State of Suppression

High sign in red: This is one of those unpopular "dear diary" posts my friends will be forced to read. Rest, be forewarned! ;)
 
The weekend in Syracuse was eventful, although oddly unremarkable. I met some new people, we did a few fun things, but at the end of it, there was something missing. A hollowness of some sort! I can't seem to put my finger on it. It may be that it was Mother's Day and I was missing mom!
 
The two days in Syracuse went by like an evening of bar-hopping with no time to have any drinks in between! We got from one place to another with no real agenda, meandered a bit, performed some tasks, and that was that! There were times when I wanted to ignore everything around me and take in the ambience, the beautiful still lakes, the open fields on our drive to the winery, the imposing churches, the assortment of colors. There was so much to absorb, but my mind kept racing from one moment to another quite restlessly, and we covered more and more ground without assimilating anything! This is usually fine by me, given that my typical weekends are even more haphazard, but we let ourselves go and have a really good time! This one just felt like an assortment of cocktail snacks at a dinner party that you relish greatly, want to have more and more of, even though it won't fill your appetite. There was no substantial main course in sight! The food distracted me from the people, the people from the ambience, the ambience from the experience, the experience from the absorption! There was no stimulation, no provocative discussions, no mindless bantering or funny repartees!
 
I could have reflected on the commencement speeches at the graduation ceremony. There was Colin Fanning, the university scholar with a very eloquent and charming speech about the importance of play in a world burdened with obstacles, then there was Joe Biden earnestly persuading students to reshape history by embracing the promise of change!     
 
Your hands are on the steering wheel, the automobile is going straight, and one slight turn sends the car into a direction fundamentally different and initially unalterable from the direction it's been going in. Few people get to put their hands on a steering wheel at that moment. There's not a single decision confronting us now that doesn't yield change from non-action as well as action. My favorite poet, William Butler Yeats, writing about Ireland, in 1916 wrote a poem about the first rising of the 20th century called "Easter Sunday 1916." In it, there was a line that's more applicable, in my view, to today than it was to his Ireland in 1916. He said "The world has changed. It has changed utterly. A terrible beauty has been born." Well, it’s clear things have changed utterly in the last 12 to 15 years. A terrible beauty has been born. It's a different world out there.
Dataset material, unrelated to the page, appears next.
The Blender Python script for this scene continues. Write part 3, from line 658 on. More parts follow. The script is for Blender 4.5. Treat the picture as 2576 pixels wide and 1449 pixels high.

I sat through the speeches, amused, inspired, but kept feeling the need to suppress my animated reaction for some reason. I came out of the stadium pretending to be dispassionate, as if the words I just heard made no dent on me, as if they were like any other I had heard before -inspiring as the event demanded, but quite meaningless for all practical purposes! But, no. I don't quite see it as flaccid words in a flaccid speech. Biden said something that I am inspired to act on. I need to know how! Perhaps, it is not knowing how to act on his words that is frustrating me at the moment! It's been the lingering frustration that I have been feeling for a few weeks now. This constant desire to do something substantial and not knowing how is getting to me! I am in a state of suppression! 
 
I thought a lot about rivulets and tributaries, and it bothered me that i didn't know the difference between the two! I wondered if the former was just another word for a brook! I wondered how a creek was different from a stream, if bayous were synonymous with lakes, if most ponds are man-made, if springs emerge from caves, if basins were lands naturally drained by a river, if burns are the meetings points of rivers and seas. I wondered about how many different types of waterfalls there were, if falls cause erosion, or if erosion creates falls! My head was exploding with questions and it got to me that I didn't have the answers! How can I be in love with nature as much as I am and not know one kind of stream from the other! How can a mechanic not know the difference between a nut and a bolt! Would it have been bizarre if I lived on earth all along and did not know what a mountain was or a desert? At what point is it okay to be unaware!
 
I came home and read about streams and fluvial landforms. I am less ashamed now. Suddenly I am aware of how little I know, and how little I will know no matter how much more I read! There is a world out there that I can't even begin to fathom, let alone acknowledge! I can only hope I will pick up more and more books on rivers and absorb as much as I can about them until I run out of patience if not interest!
 
I think I am being hard on this unplanned weekend drive. The 6 hours of continuous music back and forth, and the company of fun people should have done it! I think it did! At least the people did! :) But, I need to go back and do some more soaking up! Not now! The hollowness is still raw! Maybe when I am ready for Syracuse, and not when Syracuse is ready for me!